5) This coupled with the changes in employment tribunal fees makes it easier for employers to take advantage of women during a vulnerable phase of their lives.

Maternity rights within the NJC Green Book are worse than that elsewhere in the public sector – in a workforce comprising 78% women! The Local Government Association refuses to negotiate improvements to terms and conditions.

Conference also notes that term-time contracts are inconsistent across different employers. There are a range of methods for calculating pay with implications for maternity rights. Conference welcomes the NJC review of term time working which will produce guidance on maternity, parental leave, shared parental leave and adoption leave.

Conference believes local government should set the highest standards on maternity rights. We need to challenge pregnancy discrimination whether it is intentional or not. What may begin as unintentional, if it goes unchallenged, will become practice and will be accepted more widely in the workforce. During pregnancy and maternity women are protected by the Equality Act, and this should be enforced.

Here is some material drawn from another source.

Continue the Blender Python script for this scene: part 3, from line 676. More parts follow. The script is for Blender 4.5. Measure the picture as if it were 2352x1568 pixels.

Conference calls on the local government service group executive to:

a)Work with the national women’s committee, regions, branches, Maternity Action and the Equality and Human Rights Commission (EHRC) to promote UNISON guidance on challenging pregnancy and maternity discrimination in the workplace;

b) Work with the sector committees to seek to improve maternity and parental rights within the Green Book and other handbooks, through new claims;

c) Campaign for increased maternity rights for women who have premature deliveries;

d) Work with the national women’s committee, learning and organising services and regions to provide pregnancy and maternity discrimination training sessions to activists;

e) Support the work of Maternity Action and the EHRC in seeking to identify exemplary cases through which to challenge pregnancy discrimination.